Because logical thinking is not easy, even the lawyers involved in this vile hypocrisy have no idea that, by doing so, they are exposing themselves as champions of a set of laws which have for decades been widely condemned as a national liability.
In this way, they unwittingly give us the reason why they have so effectively blocked all attempts to revamp that constitution or to write a new one. According to Wetangula, Karua and Kilonzo, our constitution is now a humdinger.
ACCORDING TO THIS ASTONISHINGLY CROOKED THINKing, you just cannot pull your child out of the hole on the Sabbath. Nothing at all can be done at the constitution’s expense. Having been imposed on us by a god called Whitehall, the constitution simply cannot be impugned.
Yet everybody who thinks straight knows that the constitution is the problem. It was what led to December 27-28. To help lift the Kenyan child out of the abyss into which the ECK has plunged it, you must take extraordinarily bold steps.
The circumstances require actions that may include deliberately ignoring and even flouting the letter of that constitution. If Kalonzo Musyoka, Wetangula, Karua, Kilonzo, Kimunya, Mungatana and Alfred Mutua do not understand it, this is what Kofi Annan has been trying to tell them for weeks.

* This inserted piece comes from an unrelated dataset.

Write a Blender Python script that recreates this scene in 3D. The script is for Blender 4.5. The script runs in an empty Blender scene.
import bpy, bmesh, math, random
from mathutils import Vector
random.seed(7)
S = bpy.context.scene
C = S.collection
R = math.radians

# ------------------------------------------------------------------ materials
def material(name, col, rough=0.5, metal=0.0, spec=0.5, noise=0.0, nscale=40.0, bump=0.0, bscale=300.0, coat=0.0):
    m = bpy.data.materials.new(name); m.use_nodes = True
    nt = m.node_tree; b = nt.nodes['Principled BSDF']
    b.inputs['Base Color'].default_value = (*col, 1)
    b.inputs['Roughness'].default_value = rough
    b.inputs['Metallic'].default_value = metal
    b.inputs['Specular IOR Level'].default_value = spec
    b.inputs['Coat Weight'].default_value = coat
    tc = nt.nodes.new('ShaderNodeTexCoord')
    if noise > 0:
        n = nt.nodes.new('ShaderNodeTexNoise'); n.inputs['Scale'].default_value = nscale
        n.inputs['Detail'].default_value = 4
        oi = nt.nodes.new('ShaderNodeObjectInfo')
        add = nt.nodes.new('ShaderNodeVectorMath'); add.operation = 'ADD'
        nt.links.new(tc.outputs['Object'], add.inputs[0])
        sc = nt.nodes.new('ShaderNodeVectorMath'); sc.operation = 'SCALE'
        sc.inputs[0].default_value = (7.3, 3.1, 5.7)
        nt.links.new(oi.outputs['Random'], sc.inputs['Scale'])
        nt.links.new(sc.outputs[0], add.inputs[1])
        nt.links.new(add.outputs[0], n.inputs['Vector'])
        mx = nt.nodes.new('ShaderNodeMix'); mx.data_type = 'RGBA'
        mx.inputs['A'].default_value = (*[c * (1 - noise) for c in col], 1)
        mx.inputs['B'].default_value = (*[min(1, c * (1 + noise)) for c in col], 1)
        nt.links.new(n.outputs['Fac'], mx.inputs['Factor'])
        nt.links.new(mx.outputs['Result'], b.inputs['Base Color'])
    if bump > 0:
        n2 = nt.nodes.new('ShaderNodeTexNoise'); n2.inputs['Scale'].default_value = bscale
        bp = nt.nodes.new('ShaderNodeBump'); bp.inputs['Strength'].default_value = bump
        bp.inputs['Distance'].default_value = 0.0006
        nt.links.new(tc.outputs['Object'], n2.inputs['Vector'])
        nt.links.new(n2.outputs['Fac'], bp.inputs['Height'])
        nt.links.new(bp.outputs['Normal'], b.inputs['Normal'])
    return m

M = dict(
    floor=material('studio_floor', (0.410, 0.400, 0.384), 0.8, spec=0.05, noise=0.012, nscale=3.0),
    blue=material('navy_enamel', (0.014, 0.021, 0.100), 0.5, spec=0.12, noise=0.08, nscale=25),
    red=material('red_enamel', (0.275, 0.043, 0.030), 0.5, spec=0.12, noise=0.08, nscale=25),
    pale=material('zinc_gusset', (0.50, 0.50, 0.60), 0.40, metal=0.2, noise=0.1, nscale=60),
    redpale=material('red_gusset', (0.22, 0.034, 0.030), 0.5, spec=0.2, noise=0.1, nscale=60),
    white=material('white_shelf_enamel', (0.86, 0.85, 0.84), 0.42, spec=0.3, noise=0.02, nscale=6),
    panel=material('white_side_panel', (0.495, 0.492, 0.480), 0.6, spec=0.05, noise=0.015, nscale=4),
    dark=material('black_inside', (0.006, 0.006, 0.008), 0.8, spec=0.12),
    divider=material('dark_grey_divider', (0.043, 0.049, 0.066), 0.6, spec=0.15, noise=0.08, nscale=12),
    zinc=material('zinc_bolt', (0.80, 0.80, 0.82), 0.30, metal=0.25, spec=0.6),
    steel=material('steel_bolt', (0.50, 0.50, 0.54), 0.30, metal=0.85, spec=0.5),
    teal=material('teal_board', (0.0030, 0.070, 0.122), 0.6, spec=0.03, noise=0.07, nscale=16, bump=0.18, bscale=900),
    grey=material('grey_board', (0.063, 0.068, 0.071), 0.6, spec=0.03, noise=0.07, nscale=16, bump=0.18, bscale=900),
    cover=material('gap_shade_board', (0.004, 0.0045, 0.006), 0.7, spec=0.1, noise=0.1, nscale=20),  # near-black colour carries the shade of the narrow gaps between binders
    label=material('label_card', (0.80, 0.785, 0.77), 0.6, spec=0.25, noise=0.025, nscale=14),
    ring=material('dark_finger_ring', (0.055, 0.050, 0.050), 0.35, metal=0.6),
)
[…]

It is that December 27-28 may now be irrelevant. What is relevant and urgent is to remove from the system all the long-term economic, political, human rights and constitutional injustices which led to the pent-up anger that the follies of Samuel Kivuitu released on December 28.
What we require is the spice of public action to remove these painful long-term thorns from our body politic. We can be seen to do so only if we tackle it together. That is the meaning of the power-sharing demand.
If — like Wetangula — you say that a solution “?must not break the law?” you are being unwise because this colonial law is precisely what we must break loose from to get anywhere.